Ballistic to diffusive crossover of heat flow in graphene ribbons

TL;DR

This study investigates heat transport in graphene nanostructures, revealing a transition from ballistic to diffusive regimes influenced by dimensions and edge disorder, with implications for thermal management in nanoscale devices.

Contribution

It demonstrates the crossover from ballistic to diffusive heat flow in graphene ribbons and quantifies how width and edge disorder control thermal conductivity.

Findings

Short graphene samples reach ~35% of ballistic conductance at room temperature.

GNRs exhibit width-dependent thermal conductivity scaling as W^{1.8}.

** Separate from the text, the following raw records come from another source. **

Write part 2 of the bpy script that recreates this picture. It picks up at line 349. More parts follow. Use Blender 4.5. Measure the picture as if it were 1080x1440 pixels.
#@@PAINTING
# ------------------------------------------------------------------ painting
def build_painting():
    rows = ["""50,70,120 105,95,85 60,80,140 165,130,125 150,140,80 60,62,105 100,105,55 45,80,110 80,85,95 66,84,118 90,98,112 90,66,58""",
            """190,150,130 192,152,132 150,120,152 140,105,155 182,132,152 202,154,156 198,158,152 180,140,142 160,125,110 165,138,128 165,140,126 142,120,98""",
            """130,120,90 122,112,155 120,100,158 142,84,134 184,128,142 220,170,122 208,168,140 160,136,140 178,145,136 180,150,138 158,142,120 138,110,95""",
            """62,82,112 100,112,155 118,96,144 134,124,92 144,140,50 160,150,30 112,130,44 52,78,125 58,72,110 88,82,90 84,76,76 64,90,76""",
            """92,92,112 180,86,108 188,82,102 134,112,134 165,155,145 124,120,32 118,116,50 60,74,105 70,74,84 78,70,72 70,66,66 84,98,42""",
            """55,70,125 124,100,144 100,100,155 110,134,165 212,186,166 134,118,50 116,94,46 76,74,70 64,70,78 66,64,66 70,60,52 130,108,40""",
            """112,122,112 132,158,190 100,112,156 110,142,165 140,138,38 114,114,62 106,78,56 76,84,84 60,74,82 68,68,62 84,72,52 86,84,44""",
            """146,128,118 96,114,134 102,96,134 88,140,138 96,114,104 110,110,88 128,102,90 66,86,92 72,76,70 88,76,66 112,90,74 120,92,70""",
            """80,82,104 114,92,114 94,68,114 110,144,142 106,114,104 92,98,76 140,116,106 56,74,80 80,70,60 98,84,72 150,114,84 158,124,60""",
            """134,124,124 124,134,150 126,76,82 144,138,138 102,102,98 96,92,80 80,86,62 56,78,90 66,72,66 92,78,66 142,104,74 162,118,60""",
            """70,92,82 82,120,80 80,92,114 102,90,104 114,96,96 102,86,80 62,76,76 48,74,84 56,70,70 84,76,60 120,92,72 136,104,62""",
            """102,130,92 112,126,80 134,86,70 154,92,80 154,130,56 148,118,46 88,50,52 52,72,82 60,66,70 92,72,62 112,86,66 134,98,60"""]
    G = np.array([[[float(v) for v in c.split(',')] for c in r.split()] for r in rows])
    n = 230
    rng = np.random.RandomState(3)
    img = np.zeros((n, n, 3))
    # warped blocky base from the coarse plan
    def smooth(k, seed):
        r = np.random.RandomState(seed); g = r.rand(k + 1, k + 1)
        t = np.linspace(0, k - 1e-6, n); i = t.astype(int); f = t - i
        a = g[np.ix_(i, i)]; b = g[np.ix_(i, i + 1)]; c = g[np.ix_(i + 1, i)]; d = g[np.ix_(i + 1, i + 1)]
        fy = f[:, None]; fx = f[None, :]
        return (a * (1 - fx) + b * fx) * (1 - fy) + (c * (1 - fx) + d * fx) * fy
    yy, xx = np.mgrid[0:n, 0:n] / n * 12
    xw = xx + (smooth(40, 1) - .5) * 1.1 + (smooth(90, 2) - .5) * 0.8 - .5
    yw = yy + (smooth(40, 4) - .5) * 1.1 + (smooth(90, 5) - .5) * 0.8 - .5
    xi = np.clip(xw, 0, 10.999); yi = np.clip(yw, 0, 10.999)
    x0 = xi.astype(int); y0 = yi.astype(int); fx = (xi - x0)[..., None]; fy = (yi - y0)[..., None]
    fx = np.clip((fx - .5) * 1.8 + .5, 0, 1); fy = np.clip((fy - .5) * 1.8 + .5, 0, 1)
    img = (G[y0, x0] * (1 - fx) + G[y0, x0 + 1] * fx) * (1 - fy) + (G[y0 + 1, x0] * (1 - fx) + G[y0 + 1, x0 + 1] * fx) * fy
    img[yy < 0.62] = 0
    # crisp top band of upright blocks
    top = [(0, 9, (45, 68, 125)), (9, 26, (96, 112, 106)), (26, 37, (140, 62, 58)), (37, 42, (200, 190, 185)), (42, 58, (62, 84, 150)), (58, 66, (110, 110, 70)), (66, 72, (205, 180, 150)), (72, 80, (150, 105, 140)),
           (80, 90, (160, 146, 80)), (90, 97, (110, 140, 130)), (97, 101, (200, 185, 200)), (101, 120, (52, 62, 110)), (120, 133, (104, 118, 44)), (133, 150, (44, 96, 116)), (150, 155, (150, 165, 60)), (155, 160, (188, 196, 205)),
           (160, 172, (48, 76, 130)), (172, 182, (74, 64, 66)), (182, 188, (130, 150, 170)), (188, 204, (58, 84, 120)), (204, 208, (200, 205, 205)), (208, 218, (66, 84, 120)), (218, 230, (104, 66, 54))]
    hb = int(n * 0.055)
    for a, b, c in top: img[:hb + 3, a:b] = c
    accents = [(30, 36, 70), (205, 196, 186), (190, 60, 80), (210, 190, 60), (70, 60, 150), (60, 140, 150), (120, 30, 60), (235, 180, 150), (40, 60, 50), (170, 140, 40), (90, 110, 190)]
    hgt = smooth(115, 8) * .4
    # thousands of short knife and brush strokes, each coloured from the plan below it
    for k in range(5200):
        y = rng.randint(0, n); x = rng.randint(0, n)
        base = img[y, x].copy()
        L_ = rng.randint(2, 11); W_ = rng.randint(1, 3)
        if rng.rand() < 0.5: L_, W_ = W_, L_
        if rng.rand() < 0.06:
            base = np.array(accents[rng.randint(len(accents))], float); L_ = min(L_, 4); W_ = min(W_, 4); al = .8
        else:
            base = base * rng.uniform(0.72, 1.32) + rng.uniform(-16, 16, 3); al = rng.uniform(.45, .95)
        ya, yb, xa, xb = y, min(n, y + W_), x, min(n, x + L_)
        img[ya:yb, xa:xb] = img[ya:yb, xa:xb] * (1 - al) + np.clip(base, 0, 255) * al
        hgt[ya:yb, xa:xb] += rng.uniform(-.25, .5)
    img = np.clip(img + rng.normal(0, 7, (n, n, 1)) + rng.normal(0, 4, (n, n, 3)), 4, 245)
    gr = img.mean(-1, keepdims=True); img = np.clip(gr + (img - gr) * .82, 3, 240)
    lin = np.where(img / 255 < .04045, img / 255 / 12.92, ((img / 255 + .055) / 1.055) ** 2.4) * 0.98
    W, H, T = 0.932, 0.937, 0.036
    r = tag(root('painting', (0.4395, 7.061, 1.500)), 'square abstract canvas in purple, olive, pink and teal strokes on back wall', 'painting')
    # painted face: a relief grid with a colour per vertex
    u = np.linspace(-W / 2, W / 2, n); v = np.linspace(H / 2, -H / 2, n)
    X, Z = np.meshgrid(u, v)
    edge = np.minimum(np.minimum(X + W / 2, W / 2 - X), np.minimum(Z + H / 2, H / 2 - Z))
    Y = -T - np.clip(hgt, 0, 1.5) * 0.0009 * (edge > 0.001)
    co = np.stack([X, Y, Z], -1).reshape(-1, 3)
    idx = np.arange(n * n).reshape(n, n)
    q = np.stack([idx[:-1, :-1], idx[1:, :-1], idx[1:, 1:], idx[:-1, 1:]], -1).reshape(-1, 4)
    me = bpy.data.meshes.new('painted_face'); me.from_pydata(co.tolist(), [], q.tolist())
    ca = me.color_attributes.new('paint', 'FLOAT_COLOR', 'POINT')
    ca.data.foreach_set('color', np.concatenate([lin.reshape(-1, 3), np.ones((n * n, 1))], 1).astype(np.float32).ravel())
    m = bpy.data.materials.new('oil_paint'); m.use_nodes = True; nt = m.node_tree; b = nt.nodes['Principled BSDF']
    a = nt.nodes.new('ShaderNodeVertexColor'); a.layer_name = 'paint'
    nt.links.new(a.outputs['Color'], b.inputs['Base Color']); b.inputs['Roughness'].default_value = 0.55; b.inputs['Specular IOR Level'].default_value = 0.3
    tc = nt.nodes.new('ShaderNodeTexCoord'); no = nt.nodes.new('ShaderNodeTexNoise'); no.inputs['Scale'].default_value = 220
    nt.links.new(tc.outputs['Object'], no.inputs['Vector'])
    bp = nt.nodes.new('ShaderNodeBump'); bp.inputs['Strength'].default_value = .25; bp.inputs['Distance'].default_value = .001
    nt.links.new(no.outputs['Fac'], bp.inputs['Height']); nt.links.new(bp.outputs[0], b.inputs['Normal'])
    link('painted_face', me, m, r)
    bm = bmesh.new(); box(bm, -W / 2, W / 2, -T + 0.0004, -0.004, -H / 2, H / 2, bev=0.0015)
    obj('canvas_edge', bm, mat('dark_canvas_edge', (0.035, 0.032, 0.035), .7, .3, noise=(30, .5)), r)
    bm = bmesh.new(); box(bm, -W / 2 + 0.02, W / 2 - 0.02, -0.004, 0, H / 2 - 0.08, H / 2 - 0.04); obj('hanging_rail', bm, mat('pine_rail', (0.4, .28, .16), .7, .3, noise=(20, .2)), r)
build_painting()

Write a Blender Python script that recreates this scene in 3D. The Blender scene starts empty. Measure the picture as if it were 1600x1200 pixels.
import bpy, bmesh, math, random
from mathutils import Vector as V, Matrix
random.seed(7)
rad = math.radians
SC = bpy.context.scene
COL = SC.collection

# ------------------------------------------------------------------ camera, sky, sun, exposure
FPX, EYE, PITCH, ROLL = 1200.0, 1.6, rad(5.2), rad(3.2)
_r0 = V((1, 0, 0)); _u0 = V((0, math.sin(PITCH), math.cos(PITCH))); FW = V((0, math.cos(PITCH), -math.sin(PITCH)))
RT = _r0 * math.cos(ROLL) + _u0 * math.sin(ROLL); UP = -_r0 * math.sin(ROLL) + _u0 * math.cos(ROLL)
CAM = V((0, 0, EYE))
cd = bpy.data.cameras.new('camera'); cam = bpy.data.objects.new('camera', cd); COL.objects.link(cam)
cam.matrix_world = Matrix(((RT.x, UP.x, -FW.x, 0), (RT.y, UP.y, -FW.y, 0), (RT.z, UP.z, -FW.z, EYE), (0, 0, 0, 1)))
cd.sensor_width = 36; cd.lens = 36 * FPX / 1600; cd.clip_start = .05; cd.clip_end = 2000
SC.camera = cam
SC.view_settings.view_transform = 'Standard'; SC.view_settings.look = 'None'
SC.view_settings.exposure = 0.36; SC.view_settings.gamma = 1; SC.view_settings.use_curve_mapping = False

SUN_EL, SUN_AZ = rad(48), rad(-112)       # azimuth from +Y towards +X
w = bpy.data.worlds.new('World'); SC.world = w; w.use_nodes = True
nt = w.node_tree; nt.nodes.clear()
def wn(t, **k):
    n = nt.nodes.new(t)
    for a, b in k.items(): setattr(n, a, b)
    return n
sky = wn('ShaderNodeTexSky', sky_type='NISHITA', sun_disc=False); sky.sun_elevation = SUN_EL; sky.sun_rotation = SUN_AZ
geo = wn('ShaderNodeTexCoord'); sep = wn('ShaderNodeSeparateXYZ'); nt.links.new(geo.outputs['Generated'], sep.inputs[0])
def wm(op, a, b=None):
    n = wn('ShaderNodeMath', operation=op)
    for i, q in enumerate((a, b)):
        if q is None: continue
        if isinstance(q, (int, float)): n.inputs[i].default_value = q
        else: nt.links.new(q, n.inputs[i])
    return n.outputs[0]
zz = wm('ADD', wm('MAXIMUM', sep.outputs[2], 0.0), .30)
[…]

Thermal conductivity in 65-nm GNRs is about 100 W/m/K.

Abstract

Heat flow in nanomaterials is an important area of study, with both fundamental and technological implications. However, little is known about heat flow in two-dimensional (2D) devices or interconnects with dimensions comparable to the phonon mean free path (mfp). Here, we find that short, quarter-micron graphene samples reach ~35% of the ballistic heat conductance limit up to room temperature, enabled by the relatively large phonon mfp (~100 nm) in substrate-supported graphene. In contrast, patterning similar samples into nanoribbons (GNRs) leads to a diffusive heat flow regime that is controlled by ribbon width and edge disorder. In the edge-controlled regime, the GNR thermal conductivity scales with width approximately as ~W^{1.8+/-0.3}, being about 100 W/m/K in 65-nm-wide GNRs, at room temperature. Manipulation of device dimensions on the scale of the phonon mfp can be used to achieve full control of their heat-carrying properties, approaching fundamentally limited upper or lower bounds.